We All Laughed, and Left

Edited by Mary Young


While the whole world is frozen in the expectation of a nuclear exchange between North and South Korea, the United States of America and the Russian Federation are engaging in an exchange of lists. The American list contains those who are considered actors in the “Magnitsky Affair.” On the Russian list are the creators of the American list, as well as several people who worked at the camps in Guantanamo. Both lists contain 18 names.

Furthermore, there are rumors of private lists, on which, for example, the name Ramzan Kadyrov [president of the Chechen Republic] might pop up. When he learned about this, Ramzan Kadyrov said that he had given away his tickets to the United States anyway. Or rather, he joked that he wouldn’t be traveling there regardless, not since they stopped allowing him to bring his horse with him, at any rate. And, in turn, having been put on the Russian list, previous advisor to the United States Department of Justice John Yoo lamented that he will no longer be able to visit his Dacha in Sochi.
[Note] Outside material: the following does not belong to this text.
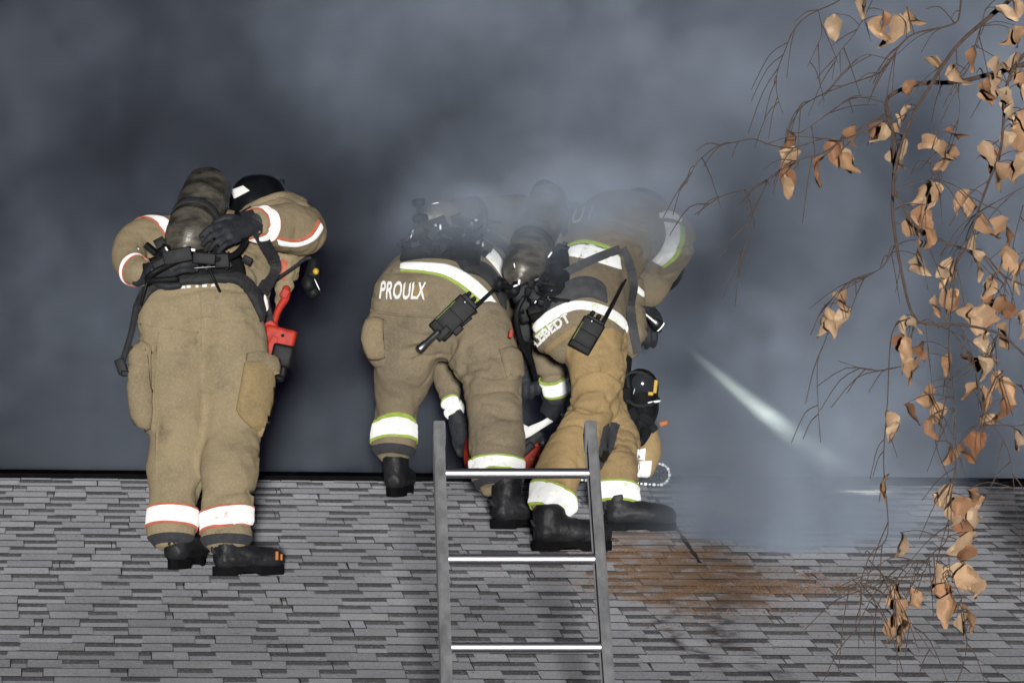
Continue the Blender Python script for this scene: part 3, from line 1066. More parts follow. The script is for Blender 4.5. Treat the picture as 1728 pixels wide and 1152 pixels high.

Really, everyone had a good laugh and then dispersed. This famous law, which was created in response to the abolition of the Jackson-Vanik amendment — a law for which senators Garry Kasparov and Boris Nemtsov spent years lobbying and in response to which the adoption of Russian children by Americans was prohibited — was greeted with nothing more than laughter. All of a sudden people realized that this law doesn’t change a thing in the lives of the people whose names have appeared on these terrifying lists; that all this hot air inflating the cheeks of United States senators and deputies of the Duma for so many months was, in fact, nothing more than hot air; and that the executive powers in both countries really don’t want to convert those inflated cheeks into real political conflict.

Well, thank God for that, as they say! But after this whole carnival, one unpleasant aftertaste remains: the prohibiting of Americans from adopting Russian children. In truth, it is not even the prohibition itself but rather the fact that, over the last three months, the radical change in the situation of Russian orphans that was promised by the deputies has still not occurred.

So, perhaps now that the nervous pressure regarding these lists has dissipated, now that everyone has relaxed, calmed down and started to make jokes — perhaps now we will finally return to the children. We must draft new legislation, begin a targeted campaign to promote adoption and organize comprehensive assistance for parents who adopt sick children.

Because as for the Americans, they already sorted this problem out for themselves long ago. And now they can have fun drawing up lists.

But it’s still early for us. Our studies are still unfinished.